Prince Charles, on account of his position, has supporters throughout the Establishment. The Princess, however, has to woo them with her charm, glamour and charity work.

The Labour peeress Baroness Jay, who came out in support of Diana in the BBC's Newsnight following Panorama, for example, was won over by her work with Aids sufferers in the mid-Eighties. The former Foreign Secretary Douglas Hurd and Baroness Chalker, Minister for Overseas Development, are great admirers of her ambassadorial skills. Hurd went out of his way to promote and support her ambition to travel abroad more after she had separated from her husband. Chalker, too, is a powerful lobbyist for her trips abroad.

The Princess also has the friendship of a host of influential media people. It is widely thought that her strong relationship with Sir David English, chairman of Associated Newspapers, which publishes the Daily Mail, may have been responsible for his appointment of the royal reporter Richard Kay as Diana's "friend". That Kay and the Princess had an unusually close relationship was demonstrated during the Oliver Hoare telephone episode, when the Princess was photographed getting into Kay's car.

Through her friendship with Rosa Monckton, managing director of Tiffany's, the upmarket jeweller, the Princess became friends with Dominic Lawson, formerly editor of the Spectator and now editor of the Sunday Telegraph, which was sympathetic towards the Princess at the weekend. The Princess is godmother to the Lawsons' latest baby, born with Down's syndrome.

Auberon Waugh, editor of the Literary Review, is a fan, as is William Rees-Mogg, a comment writer for the Times, who sang her praises on the radio on Monday night. Lord Stevens, proprietor of the Express, and Lady Stevens bring up the rear.

A more significant PR role perhaps has been played by both Lord Palumbo and Sir Gordon Reece, Baroness Thatcher's former press secretary. They are thought to advise the Princess on her image and presentation. She is known to lunch with the Australian TV personality Clive James on a regular basis, and this past week she has been sporting a Virgin sweatshirt, no doubt as a tribute to her good relations with Richard Branson.

Other supporters include her long-term friends Carolyn Bartholomew, the Tatler columnist, and Lucia Flecha de Lima, wife of the Brazilian ambassador to the United States. Last, but certainly not least, is Lord Mishcon, Labour peer and senior partner at the top London solicitors Mishcon de Reya. If the Waleses divorce, you can be sure he will be at the heart of the case.

The Prince of Wales

The Princess calls them the enemy. They are the Royal Household and the Prince has their undivided support. In the corridors of power in the royal palaces the keenest lobbyists on his behalf are the Queen Mother and Lady Susan Hussey, lady-in-waiting to the Queen and the wife of the chairman of the BBC's governors, Marmaduke. (This may explain Buckingham Palace's anger at the BBC for reportedly going behind their boss's back to stage the interview with the Princess.) He also has the backing of most of the royal relations, particularly that of his close friends Lord and Lady Romsey. His former equerry, Nicholas Soames, now a government minister, is a leading advocate in public.

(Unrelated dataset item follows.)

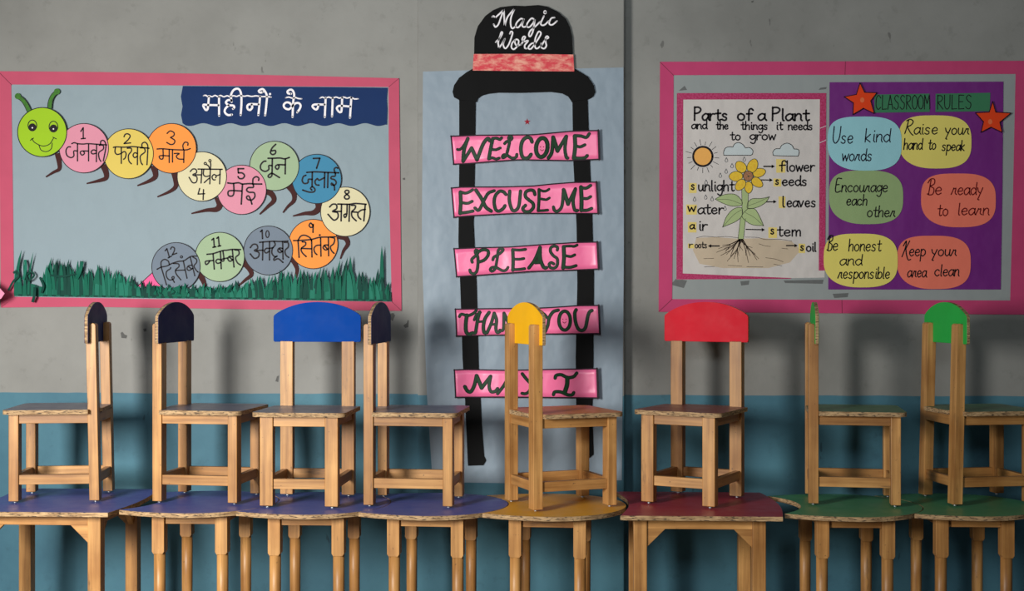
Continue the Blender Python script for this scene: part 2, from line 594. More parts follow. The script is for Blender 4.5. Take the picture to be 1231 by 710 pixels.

His private secretary, Commander Richard Aylard, is perhaps his closest adviser and mentor. It was Aylard who recommended that the Prince should do last year's controversial television interview with Jonathan Dimbleby, for which Dimbleby was criticised for being too blatantly pro-Prince.

Old Etonian and Friends of the Earth director Sir Jonathon Porritt is another useful ally. Yesterday morning he was wheeled out on the BBC's Today programme in support of the Prince's claim to the throne. His clout in environmental matters is a tremendous help to the Prince, who, as everybody knows, is an ardent conservationist and traditionalist.

Of his international peers, his relationship with King Hussein of Jordan is perhaps the strongest.

As the Prince of Wales he can rely on the machinery of the Palace to support him in a way that the Princess cannot. Charles Anson, the Queen's press secretary, is in his camp, although he was rumoured to be displeased with the Prince for consenting to the Dimbleby project.

The Prince is not as close to traditional-style courtiers such as county lord lieutenants as his predecessors. He has deliberately wooed a new court of artistic friends and mentors such as Sir Hugh Casson, the philosopher Laurens van der Post, the actor John Wells, and the Poet Laureate, Ted Hughes. (In his autobiography, the late Robert Stephens told how he had bumped into John Wells on a train going to Sandringham. Neither had wanted to say they were visiting the Prince until they got out and realised they were both house guests.)

These friends are obviously less empowered to come out in support of the Prince in a time of crisis. They are not Establishment figures like the Princess's group. And the Prince's very closest friends, who include Emily Van Cutsem and, most famously, Camilla Parker- Bowles, must stay quietest of all.